Of course also this weekend will be the final two games of the NCAA basketball tourneys, both men and women, will be played.  Technically the men conclude Monday night and the women end Tuesday.  The team I follow the closest plays the first of the series Saturday night shortly after six against Connecticut, one of the only two teams and the last one to beat the Gators this season.  The women's semis will be tomorrow.  And in the first game, as expected, Notre Dame blew away Maryland and will play the winner of the second game Tuesday.  I'll have the second game winner tomorrow morning.

And the Maine Red Claws ended their 2013-14 season last night.  They will not be participating in the NBA D-League championships.

Well, a little weather and some super sports begin Friday night for the weekend.  I hope you have a great one.


Thursday, April 3, 2014

Road Signs

There has been a news story on WCSH-TV the last couple of days which I find interesting.  It concerned road signs, specifically signs on the state's Interstates, including the Maine Turnpike (I-95) and free roads (I-295).  The Maine Turnpike Authority wants them removed or changed.  I think it would be a big mistake.

Peter Mills, the MTA head honcho, says the signs don't meet federal highway guidelines and the state could lose millions of dollars if they remain as is.  I say to Mr.
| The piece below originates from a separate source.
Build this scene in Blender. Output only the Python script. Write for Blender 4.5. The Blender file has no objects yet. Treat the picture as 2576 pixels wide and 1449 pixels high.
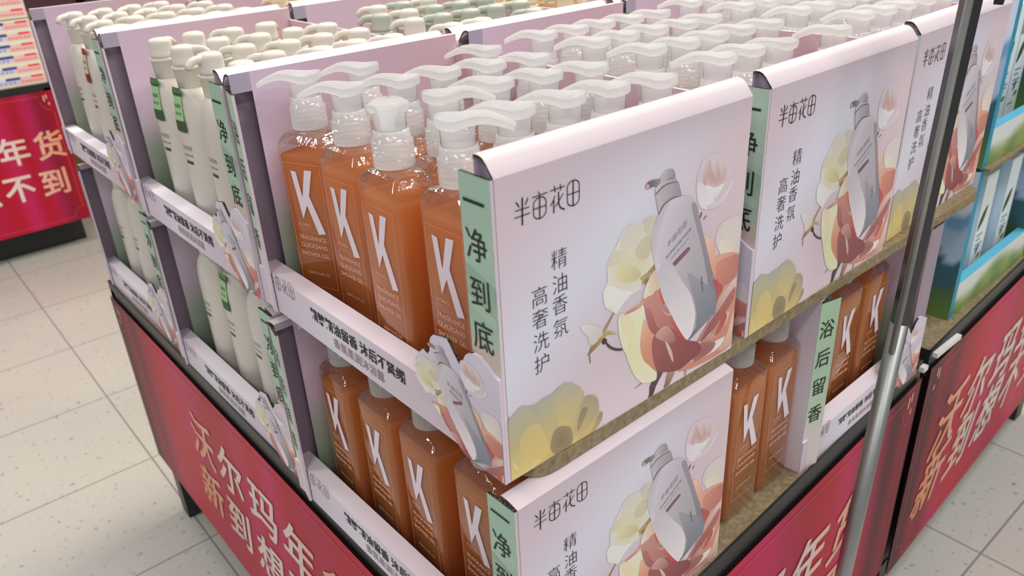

Mills, work with our congressional representatives to get the law changed.  To travelers, highway signs are important and the ones in Maine, in my humble estimation, are particularly useful.  They're big.  Whizzing along at 65 mph (or higher) one gets to see the information on those signs in time to learn from them safely.

I remember several years ago when signs were all but eliminated from roadways across the nation.  Although the days for such trips are ending for us this summer, my wife Sandra and I have traveled by car through every state except Hawaii and Alaska, although we did tour Alaska by bus.  The signs that remained were extremely helpful in getting us to our destinations. 

We especially liked the signs coming into interchanges that told us what food or lodging was available there.  We did comment many times on how we wished the signs were larger so we could see them longer.  When five, six, eight or more establishments were crowded onto a sign, it was nearly impossible for our growing older eyes to process them.

Some states even had huge billboards remaining along the way.  Yup, I'll agree those huge signs were a blight on the landscape, but nevertheless, they did make finding and deciding on destinations much easier.  I didn't really miss the signs until we began to travel and find ourselves looking for answers.

Mr. Mills suggested in the WCSh6 story that the most of the needs were resolved as most travelers now use smart phones, or GPS systems to guide them to various places.  I don't have a smart phone but I do have both a DeLorme GPS receiver connected to a laptop computer and now the even easier to use Garmin.  I did like the DeLorme mapping program on the computer better than the Garmin only because the display was bigger.

Nevertheless, I still, and did with the electronic helpers too, rely on the signage to help me find destinations.

Mr. Mills and his group are not saying that all signs must be eliminated but there's quite a list that could disappear.  That list was published late Wednesday on the Press Herald's web page.  I think you can find a story about the signs there, also, but you may have to do some navigating to find it.

Many of the signs are for schools and businesses but I personally don't find them objectionable.  Many of them are for places not really close to an interchange but so what?  They are where they tell me it's time to leave the Interstate to find them.  The ones I see are mostly informational.  If they once again become those huge gaudy signs, then I might change my mind.

Naturally some communities and businesses are objecting to the potential loss of the signs and I don't blame them.  The solution, if Mr. Mills and his group want a way out, is to get our congressional critters to do something for Maine and get the rules changed.